Two Democratic Primary Hopefuls Run Afoul of State Labor Group

Two Democratic Primary Hopefuls Run Afoul of State Labor Group

The AFL-CIO has accused two attorneys of “undermining the rights” of immigrant janitorial workers after their law firm beat a union group at trial.

Two Houston attorneys vying for state and federal office in the Democratic primary have run afoul of the labor movement. The Texas AFL-CIO has accused the two candidates of being on the wrong side of a 2016 trial pitting a janitorial services company against an international union group. In a letter sent January 13 to Harris County Democratic Party Chairwoman Lillie Schechter, the Texas AFL-CIO said the candidates, who both work at the AZA law firm, were guilty of “undermining the rights and efforts of predominantly immigrant janitorial workers.”

The letter identified the attorneys as Adam Milasincic, an associate at AZA who is a candidate for Texas House District 138, and Lizzie Pannill Fletcher, a partner at the law firm who is running for U.S. Representative John Culberson’s seat in Congressional District 7. Both Milasincic, who is opposed in the primary by Jenifer Rene Pool, and Fletcher, who faces a crowded primary of six other Democrats, have denied the accusations.

In December, the two candidates came to The Texas Gulf Coast Area Labor Federation, the Houston arm of the Texas AFL-CIO, to seek the group’s endorsement, president Zeph Capo told the Observer. But after reviewing the case, styled Professional Janitorial Service of Houston v. Service Employees International Union, the group not only declined to endorse Milasincic and Fletcher, it also sent the scathing letter to the local Democratic Party. “We wanted to make sure we put notice out,” Capo said.

In 2007, Professional Janitorial Service (PJS) sued Service Employees International Union (SEIU) over disparaging claims the union made about the company to third parties. The case has its roots in the “Justice for Janitors” organizing campaign, a high-profile effort to unionize workers at Houston’s largest commercial cleaners more than a decade ago. After PJS balked at recognizing the union, SEIU began leveling accusations at the company. In court, PJS argued that some of the accusations — such as those pertaining to forcing  employees to work off clock and firing janitors for engaging in union activities — caused the company to lose business.

With AZA’s help, the company won $5.3 million in a 10-2 jury decision at trial, the Houston Chronicle reported.

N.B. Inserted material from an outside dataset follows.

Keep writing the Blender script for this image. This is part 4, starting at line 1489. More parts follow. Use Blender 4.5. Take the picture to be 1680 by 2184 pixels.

AFL-CIO says it takes issue with how Milasincic and his unnamed co-counsel conducted themselves during the trial. The labor group wrote that the attorneys “hounded union witnesses with ridiculous and objectionable questions,” and referred to witnesses as “union thugs” and “mob bosses.” The lawyers turned the courtroom into “an anti-union and anti-immigrant circus, inflaming the prejudice of the jury against the janitors and their union,” the letter reads. The group also asserts that AZA “hired investigators who intimidated a number of immigrant worker potential witnesses,” some of whom opted not to testify or changed their testimony after being visited by investigators.   

“We believe that progressive voters and organizations should be aware of the work of this firm and these lawyers in undermining the rights and efforts of predominantly immigrant janitorial workers in the city of Houston to unionize,” the group wrote.

In a subsequent letter to the Harris County Democratic Party, Fletcher distances herself from the court case, writing, “I was not a client; I was not involved in the representation of the client; and I did not set the strategy or participate in the case in any way.” She said the attack on her and Milasincic “reflects a misunderstanding of the role of lawyers,” because lawyers don’t necessarily agree “with every client on every issue.” Put another way, the law firm did what it was hired to do. Milasincic told the Observer that many of the statements included in the AFL-CIO letter were either false or taken out of context. He said he never referred to witnesses as “thugs” or “mob bosses.”

“The impression that the letter tries to create is entirely misleading. To suggest in any way that I’m anti-immigrant is not only entirely false but offensive,” Milasincic said, adding that his reason for seeking office is to rectify the damage done by Senate Bill 4, known as the “show me your papers” bill. Milasincic said he’ll continue to support the AFL-CIO’s platform despite the dust-up.   

In a prepared statement, the Harris County Democratic Party said it doesn’t make endorsements in contested primaries, but it also acknowledged that “labor is an incredibly close allied organization to the Democratic Party and a central part of our coalition. We value the central role they play in trying to make an economy work for everyone and all of the time and effort they put in day-in and day-out to ensure labor rights are protected.”

Capo, the Texas Gulf Coast Area Labor Federation president, said his organization has between 60,000 and 70,0000 members, including teachers, municipal workers, bricklayers and others.

The Texas AFL-CIO has endorsed Jenifer Rene Pool in the House District 138 race. The group has not made an endorsement in the 7th Congressional District, other than to say: “Anybody but Lizzie (Fletcher),” Capo said.